At the end of the novel, there is a passage in which Pip and Estella, much older and wiser than the children and young adults they had been, meet in a story-closing finale. Here is where the problem arises. In my memory, this encounter was an extremely vivid meeting, accompanied by a long dialogue in which the older, wiser, but irretrievably flawed Estella
tells Pip in detail that she was in error and he was in the right.
I wanted to re-read this passage, for reasons that are now obscure to me. So one lunch hour, I headed to the Los Angeles downtown public library, to look it up. Sure enough, at the end of the book, Pip and Estella have a final meeting. But the text was far from the "you were right" soliloquy I was expecting. It is barely a glancing blow of a meeting--a good passage, but far short of my mind's eye version.
Something was wrong. Where was the passage I recalled?

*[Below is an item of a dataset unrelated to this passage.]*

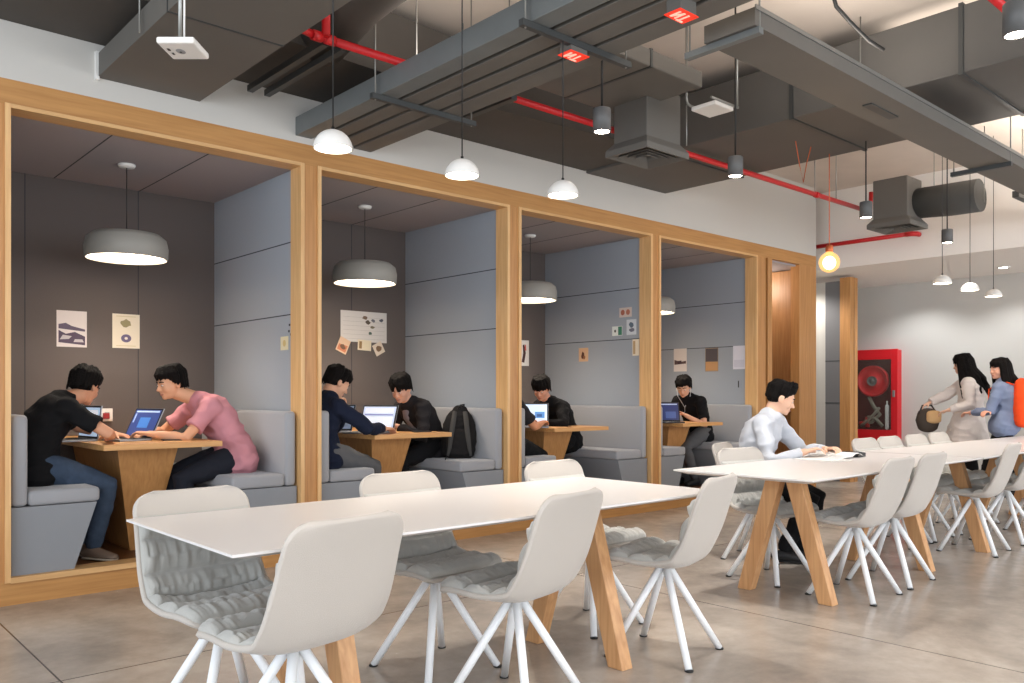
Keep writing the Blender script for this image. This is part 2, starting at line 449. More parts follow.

Surely there was another edition. The LA library has an extensive literature section, and I was able to determine that Great Expectations' ending did evolve in different editions from the one I had initially located. That did not solve the problem, though. *No edition* had anything like the detailed discussion I recalled. I had lived some 25 years in which one of my favorite passages of literature was wholly a passage of my own invention. The Pip and Estella in my head had an extensive discussion, to which no reader but myself will ever be a party. Perhaps this is the central dilemma which causes people to write fanfiction, but I do not believe that my version of "Great Expectations--Pip and Estella Redux" will be hitting the stands anytime soon.
Since I learned this mildly troubling fact, I find similar things happen everyday. In the yahoo discussion group on
I frequently find that I "see" aspects of the artwork that I cannot, on reflection, find to be there, and then read explications by others that make clear to me that I failed to see literal portions of the artwork clearly identifiable to casual observer.
Even here on LiveJournal, I'll notice *just after* I posted a comment that I missed a key wrinkle in the post which made my literal comment apply to a metaphoric idea (or, in one notable case, vice versa). I also find that I add a great deal of plotting to people's journals based on intuition and surmise. In my work, this can be a very good thing, as the ability to "intuit" facts and ideas the client has not supplied can help me get to the truth of the legal problem. In reading, though, it can have real downsides as well as upsides. It's as though the poor Estellas of my heart and mind *should be saying* things to older but wiser Pip, and then my imagination makes it so. But why can't my internal Estellas just speak to me directly, and leave Great Expectations out of the equation?
Now, we all must bring interpretations and ideas to works of literature and art. The pleasing ambiguity that we bring in our differing interpretations
is one of the wonderful things about art and literature. But I worry that I clothe the emperor sometimes when in fact he has no new clothes, and that sometimes the garment from which the bride is stripped bare is the crucial set of threads, which I've altogether missed.